begin SUPPLIED DATA

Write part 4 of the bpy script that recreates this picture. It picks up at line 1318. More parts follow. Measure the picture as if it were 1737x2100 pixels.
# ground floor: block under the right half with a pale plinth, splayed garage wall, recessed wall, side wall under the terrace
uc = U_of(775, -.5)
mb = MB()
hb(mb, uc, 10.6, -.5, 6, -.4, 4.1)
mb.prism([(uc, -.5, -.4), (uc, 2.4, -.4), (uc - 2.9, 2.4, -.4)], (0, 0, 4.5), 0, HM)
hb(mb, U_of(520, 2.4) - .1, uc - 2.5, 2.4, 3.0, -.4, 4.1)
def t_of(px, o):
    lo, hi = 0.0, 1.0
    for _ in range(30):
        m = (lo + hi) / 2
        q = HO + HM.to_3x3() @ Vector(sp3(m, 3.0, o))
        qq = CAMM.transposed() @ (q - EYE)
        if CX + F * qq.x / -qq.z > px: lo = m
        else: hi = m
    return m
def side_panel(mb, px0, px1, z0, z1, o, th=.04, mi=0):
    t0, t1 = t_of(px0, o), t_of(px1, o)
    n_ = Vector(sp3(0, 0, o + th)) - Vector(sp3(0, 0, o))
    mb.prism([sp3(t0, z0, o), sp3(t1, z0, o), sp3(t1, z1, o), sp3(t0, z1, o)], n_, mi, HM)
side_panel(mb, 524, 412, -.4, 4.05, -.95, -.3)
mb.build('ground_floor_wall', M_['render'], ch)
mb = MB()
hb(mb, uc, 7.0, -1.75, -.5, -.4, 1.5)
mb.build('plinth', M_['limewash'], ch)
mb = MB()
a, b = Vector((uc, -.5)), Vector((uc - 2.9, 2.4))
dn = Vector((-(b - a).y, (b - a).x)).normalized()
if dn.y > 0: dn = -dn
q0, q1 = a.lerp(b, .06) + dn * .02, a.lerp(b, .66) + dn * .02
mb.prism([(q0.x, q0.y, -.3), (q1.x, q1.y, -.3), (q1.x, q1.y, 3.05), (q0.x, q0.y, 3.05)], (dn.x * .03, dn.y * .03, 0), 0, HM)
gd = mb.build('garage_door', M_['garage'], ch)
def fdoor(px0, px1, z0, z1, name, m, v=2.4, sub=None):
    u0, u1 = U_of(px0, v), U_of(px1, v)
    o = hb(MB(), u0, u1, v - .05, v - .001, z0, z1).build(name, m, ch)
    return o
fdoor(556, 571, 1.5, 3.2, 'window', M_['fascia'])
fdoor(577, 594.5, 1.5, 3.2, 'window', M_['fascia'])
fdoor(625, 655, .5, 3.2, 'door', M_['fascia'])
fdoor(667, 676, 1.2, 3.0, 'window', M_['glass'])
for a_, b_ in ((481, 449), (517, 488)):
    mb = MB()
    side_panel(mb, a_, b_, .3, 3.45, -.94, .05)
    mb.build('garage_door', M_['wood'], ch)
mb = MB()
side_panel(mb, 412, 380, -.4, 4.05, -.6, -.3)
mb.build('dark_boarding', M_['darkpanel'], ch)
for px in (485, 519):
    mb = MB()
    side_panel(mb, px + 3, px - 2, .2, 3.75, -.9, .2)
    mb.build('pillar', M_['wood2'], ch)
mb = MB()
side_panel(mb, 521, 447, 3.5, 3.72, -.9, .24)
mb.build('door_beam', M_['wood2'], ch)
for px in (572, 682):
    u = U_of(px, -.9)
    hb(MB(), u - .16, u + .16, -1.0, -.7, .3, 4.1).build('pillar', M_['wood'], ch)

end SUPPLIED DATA

*DESCRIPTION OF THE TASK*. Copy out the lines from the line containing "mb.build('dark_boarding', M_['darkpanel'], ch)" to the end of the listing above, without alteration.

*SOLUTION FOR THIS TASK*.
mb.build('dark_boarding', M_['darkpanel'], ch)
for px in (485, 519):
    mb = MB()
    side_panel(mb, px + 3, px - 2, .2, 3.75, -.9, .2)
    mb.build('pillar', M_['wood2'], ch)
mb = MB()
side_panel(mb, 521, 447, 3.5, 3.72, -.9, .24)
mb.build('door_beam', M_['wood2'], ch)
for px in (572, 682):
    u = U_of(px, -.9)
    hb(MB(), u - .16, u + .16, -1.0, -.7, .3, 4.1).build('pillar', M_['wood'], ch)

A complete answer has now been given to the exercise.